Focus and Distraction: Two Sides of the Same Coin?

Two recent posts by Stowe Boyd on GigaOm Research cover some really interesting research and ideas on how distraction can help us focus our decision making abilities, and how allowing our minds to wander via internet surfing (as long as it remains under 20% of your total time!) may boost productivity in the office. Thanks, Mr. Boyd.

It’s interesting to think about these ideas in the context of the debate that I am sure everyone has weighed in on at some point: Is the mobile device preoccupation many of us seem to have “good” or “bad” for us? Does it reflect some sort of obsessive multitasking, or the desire to escape our current moment? I think research findings like the ones discussed by Stowe Boyd point to the possibility that by asking this, we’re probably asking the wrong questions. Being on a device frequently is neither innately good nor bad – its effects depend upon when, why, and how much we use the device, and on whether it becomes a barrier to other ways of communicating, thinking, and learning.  This research also suggests that one of the factors that could influence our desire to be on mobile devices is that we all feel the (healthy?) need for distraction.
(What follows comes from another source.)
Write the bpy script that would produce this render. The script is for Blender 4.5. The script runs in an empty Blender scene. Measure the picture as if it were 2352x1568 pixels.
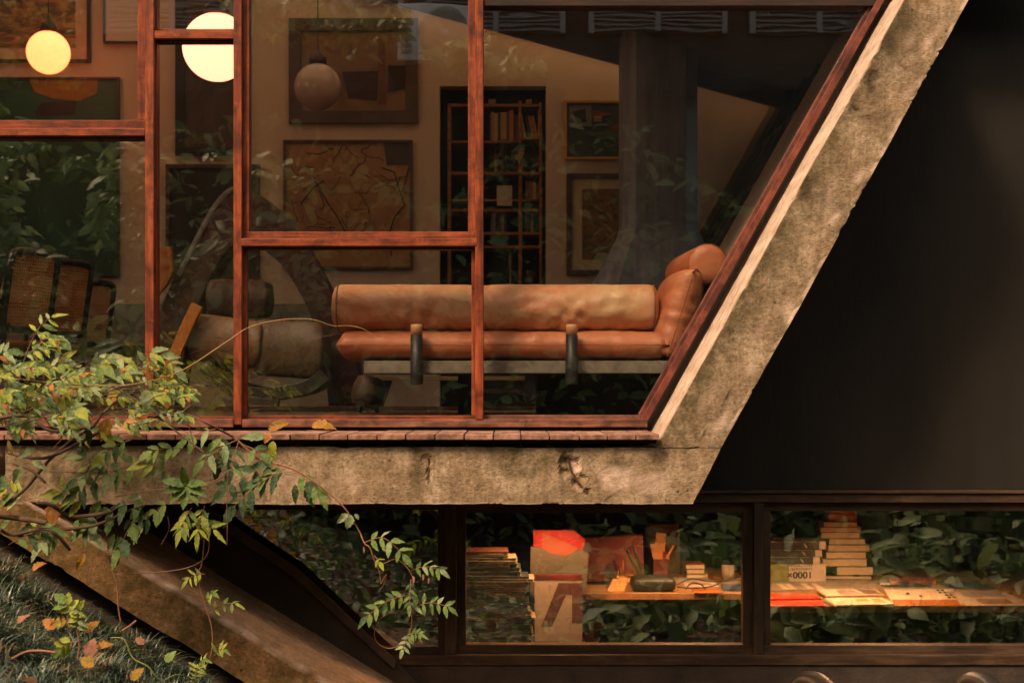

The trick here is to make sure the power of distraction is harnessed for our well-being, and doesn’t just serve the desire to tune out or escape the present moment.

6 thoughts on “Focus and Distraction: Two Sides of the Same Coin?

  1. Going a little off topic here, I want to examine the focus or concentration. What does this mean? Does this mean among many things being sensed and the many connections in memory only few at picked up at a given moment by conscious thought, Does that effectively mean only the conscious part of the brain is capable of active problem solving and thinking? And thus our abilities are limited? It seems so but I will have to venture further to grasp the whole thing.

  2. All good things in moderation. Though being on a digital device does provide you this extended reach into instant updates, news and communications, you gradually begin to rely on its ease and adjust your reflexes and mindset to it. Can you imagine leaving your house without a device in your pocket? The significance of a device and a person’s reliability on it are equivalent to the importance of carrying your keys, ID, or cash and wallet. It’s a gradual synthesis.